Video art and experimental films
Series of four films by Jean-Gabriel Periot, France
Dies Irae, Under Twilight, Even if she had been a criminal, and Nijumanji No Borei are four scenes from a larger fresco depicting the destruction of modernity and the preservation of the memories of a generation now almost disappeared.

Short film
Il Vecchio e La Fontana by Toni Palazzo, Italy
The last day of an old man in a small village in Sicily. A light-hearted mix of dream sequences and reality.

Documentary
Living in a Perfect World by Diego D'innocenzo and Marco Leopardi, Italy
Mennonites are a Luddite, immigrant religious group a little like the Amish. This film depicts four communities of Mennonites in Mexico and Bolivia facing modernity. Some of the communities in the film decide to accept some modern amenities like electricity and cars, which causes more conservative members to go elsewhere to pursue their conservative traditions.

Feature film
The Scarlett Robe 大红袍 by Mak Yan Yan
A slowly and beautifully shot tale of a mother and daughter who both sing traditional Cantonese opera, and their complicated relationship.

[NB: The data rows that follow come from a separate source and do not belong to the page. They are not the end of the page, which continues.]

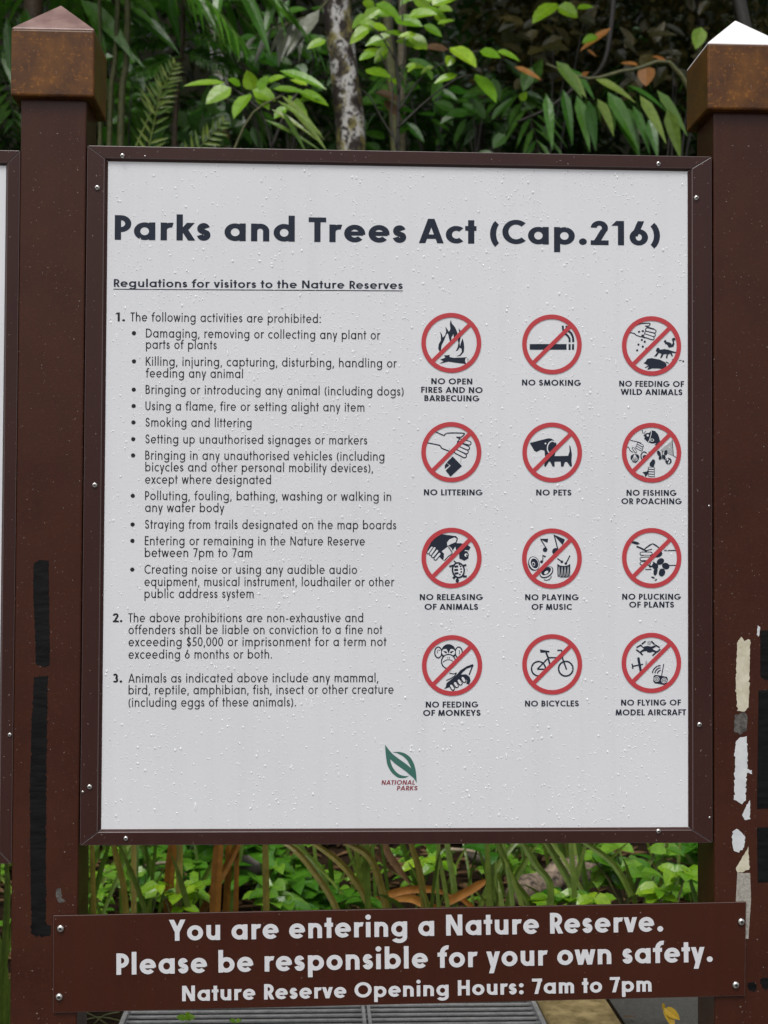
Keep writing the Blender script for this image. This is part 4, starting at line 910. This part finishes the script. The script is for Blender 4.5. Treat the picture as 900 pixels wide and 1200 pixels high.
# ------------------------------------------------------------------ palms and ferns
rs = random.Random(11)
pm = plant('palm', 60, 5.0, 'large dark palm with broad drooping fronds behind the left post', 'palm')
s = MB(); c = at(40, -70, 5.0); stem_px(s, [(40, -70), (38, 300), (36, 850)], 5.0, 22, 10, end=28); s.build('trunk', M['stem_brown'], pm, smooth=True)
mb = MB(); ra = MB()
for k in range(15):
    an = 2 * math.pi * k / 15 + rs.uniform(-.15, .15); frond(mb, c, (math.cos(an), math.sin(an) * .8 - .2, rs.uniform(.0, .7)), rs.uniform(1.3, 1.9), rs.uniform(1.2, 2.0), .55, .045, rs, 20, 50, .9, ra)
for a in ((120, -12, -24, 90, 15), (150, -20, -42, 62, 13), (60, 20, -40, 90, 13), (105, 15, -62, 60, 11), (175, -30, -55, 60, 12), (30, 10, -75, 80, 12), (8, 20, -80, 100, 12), (2, 60, -60, 60, 10), (95, 0, -38, 110, 19), (140, 5, -28, 100, 17), (110, 40, -22, 80, 14), (190, -20, -70, 80, 15), (215, -25, -50, 90, 15), (280, -20, -60, 100, 15), (300, -15, -35, 90, 14), (260, -25, -95, 80, 13), (330, -20, -110, 80, 14)): hleaf(mb, *a, 4.7, rs, 'lance', .5)
mb.build('fronds', M['palm_green'], pm); ra.build('frond_stalks', M['stem_green'], pm)
fr = plant('tree_fern', 208, 4.9, 'fern with feathery fronds spreading sideways from a thin brown stem', 'fern')
s = MB(); stem_px(s, [(203, 800), (205, 300), (204, 175), (208, 100), (214, 40), (213, -40)], 4.9, 7, 8, wob=.2, end=5); s.build('stem', M['stem_brown'], fr, smooth=True)
mb = MB(); k = 7.9 / FPX
for (x, y, ang, L, dr) in ((211, 52, 178, 86, .32), (213, 46, 0, 92, .42), (212, 60, -8, 70, .5), (212, 66, 196, 60, .4), (213, 18, 30, 70, .7), (213, 15, 150, 62, .7), (213, 0, 20, 90, .8), (211, 40, 165, 80, .5)):
    a = R(ang); frond(mb, at(x, y, 4.9 + rs.uniform(-.1, .1)), CR * math.cos(a) + CU * math.sin(a) + CF * rs.uniform(.0, .4), L * k, dr, 23 * k, 5.5 * k, rs, 18, 68, .35, start=.06, planar=(CF * .8 + CU * .6).normalized())
mb.build('fronds', M['leaf_mid'], fr)
f2 = plant('seedling_palm', 180, 4.4, 'small young palm frond with narrow leaflets beside the left post cap', 'palm')
mb = MB(); k = 7.4 / FPX
for (x, y, ang, L) in ((157, 178, 68, 112), (150, 300, 80, 200), (165, 260, 55, 150)): a = R(ang); frond(mb, at(x, y, 4.4), CR * math.cos(a) + CU * math.sin(a), L * k, .25, 26 * k, 4 * k, rs, 18, 58, .3, start=.35, planar=CF)
mb.build('fronds', M['palm_pale'], f2)
bs = plant('cane_clump', 137, 4.6, 'upright olive green cane stems standing behind the left post', 'palm', None)
for q, w_ in (([(124, 800), (128, 175), (135, 70), (140, -40)], 7), ([(138, 800), (141, 175), (148, 72), (150, -30)], 9), ([(112, 800), (117, 175), (118, 100), (116, -30)], 5), ([(128, 800), (129, 175), (126, 120), (121, 60)], 3)):
    s = MB(); stem_px(s, q, 4.6, w_, 7, end=w_ * .8); s.build('cane', M['stem_green'], bs, smooth=True)
gp = plant('palm', 345, 4.9, 'drooping grey green palm leaf hanging left of the mottled trunk', 'palm')
mb = MB(); ra = MB()
stem_px(ra, [(440, -200), (400, -40), (376, 10), (340, 26), (300, 42)], 4.9, 4, 6, end=2); stem_px(ra, [(440, -200), (470, 300), (480, 800)], 5.3, 12, 8)
for a in ((374, 12, -128, 62, 16), (364, 18, -122, 60, 13), (336, 28, -125, 46, 11), (330, 34, -95, 46, 9), (345, 26, -110, 52, 9), (316, 36, -115, 50, 9), (300, 42, -130, 40, 8), (355, 20, -95, 60, 8)): hleaf(mb, *a, 4.8, rs, 'lance', .35)
mb.build('fronds', M['palm_grey'], gp); ra.build('frond_stalks', M['stem_green'], gp)
lp = plant('palm', 365, 3.6, 'low palm leaf pointing down over the top rail near the trunk', 'palm')
mb = MB()
for a in ((330, 112, -40, 72, 9), (338, 122, -46, 76, 9), (325, 118, -34, 70, 7), (318, 128, -30, 70, 6), (310, 140, -22, 80, 6), (330, 130, -55, 60, 7)): hleaf(mb, *a, 3.6, rs, 'lance', .25)
ra = MB(); stem_px(ra, [(240, 700), (250, 300), (285, 150), (330, 112)], 3.6, 3.5, 6, end=2); mb.build('fronds', M['palm_pale'], lp); ra.build('frond_stalks', M['stem_green'], lp)
rp = plant('palm', 730, 4.6, 'palm with broad drooping yellowish green leaflets left of the right post cap', 'palm')
mb = MB(); ra = MB(); stem_px(ra, [(880, 800), (860, 300), (800, 90), (740, 82), (690, 92), (640, 75)], 4.6, 8, 7, end=2.5)
for a in ((750, 112, -58, 66, 15), (700, 116, -62, 50, 18), (782, 128, -70, 60, 15), (698, 93, -18, 56, 14), (652, 72, -48, 54, 17), (770, 106, -50, 66, 13), (662, 84, -42, 40, 14)): hleaf(mb, *a, 4.5, rs, 'lance', .4)
mb.build('fronds', M['palm_pale'], rp); mb = MB()
for a in ((725, 122, -64, 70, 21), (712, 108, -58, 80, 18), (742, 124, -70, 64, 12), (676, 112, -75, 70, 13), (660, 105, -80, 70, 12), (690, 118, -80, 60, 13), (640, 110, -85, 70, 12), (668, 80, -50, 50, 13), (760, 140, -78, 50, 12), (735, 100, -30, 60, 12)): hleaf(mb, *a, 4.75, rs, 'lance', .4)
mb.build('shaded_fronds', M['palm_green'], rp); ra.build('frond_stalks', M['stem_green'], rp)
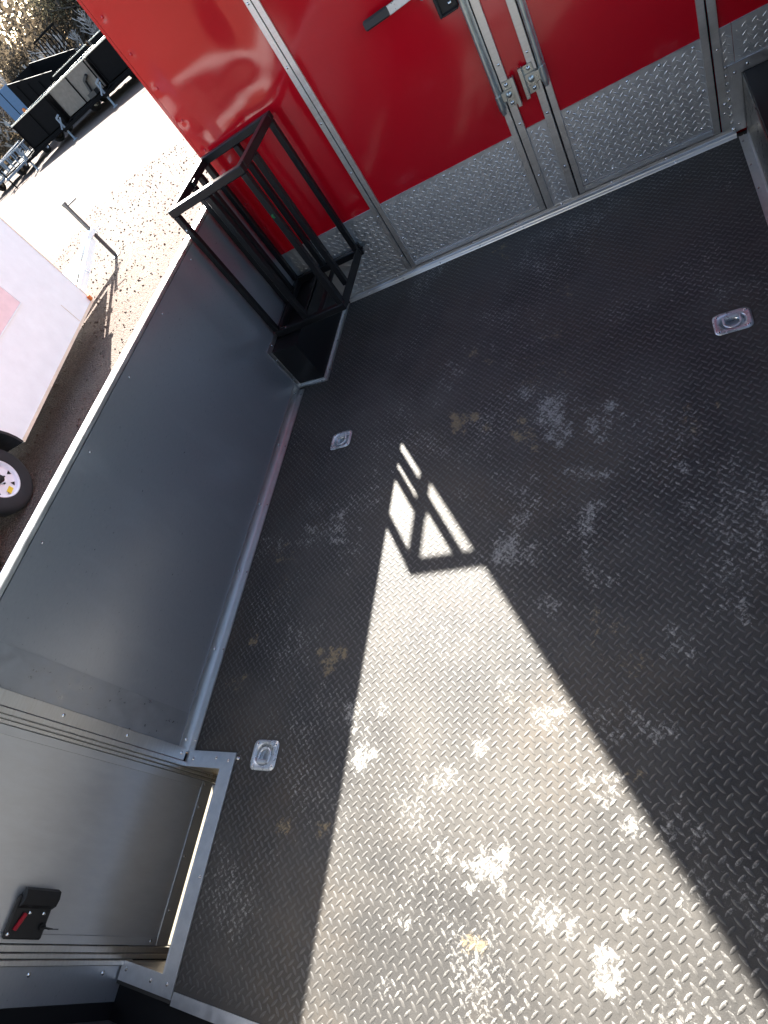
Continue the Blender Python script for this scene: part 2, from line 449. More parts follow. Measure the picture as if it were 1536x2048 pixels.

There is more information about the event on the Big Screen Festival website. News about next year's festival will be announced on the websites of organizers Go Kunming and CinaOggi. One of the images used above is by Piero Vio of Cina Oggi.

There are currently 1 Comments for Yunnan Big Screen Film Festival.

Comments on Yunnan Big Screen Film Festival

"Documentary
Living in a Perfect World by Diego D'innocenzo and Marco Leopardi, Italy
Mennonites are a Luddite, immigrant religious group a little like the Amish. This film depicts four communities of Mennonites in Mexico and Bolivia facing modernity. Some of the communities in the film decide to accept some modern amenities like electricity and cars, which causes more conservative members to go elsewhere to pursue their conservative traditions."

Growing up amongst the Amish and Mennonites I find this documentary particularly interesting. The interesting thing about Lancaster, PA (Amish capital of the world, and unfortunately the site of the Amish shootings last year) is that when the Amish sell their goods and deal in matters of commerce they use faxes, telephones, and the internet---just not out in the open---and it can't be housed on their property. Although against past traditions the Amish will always have a bit more self-control than us dependent constantly on technology.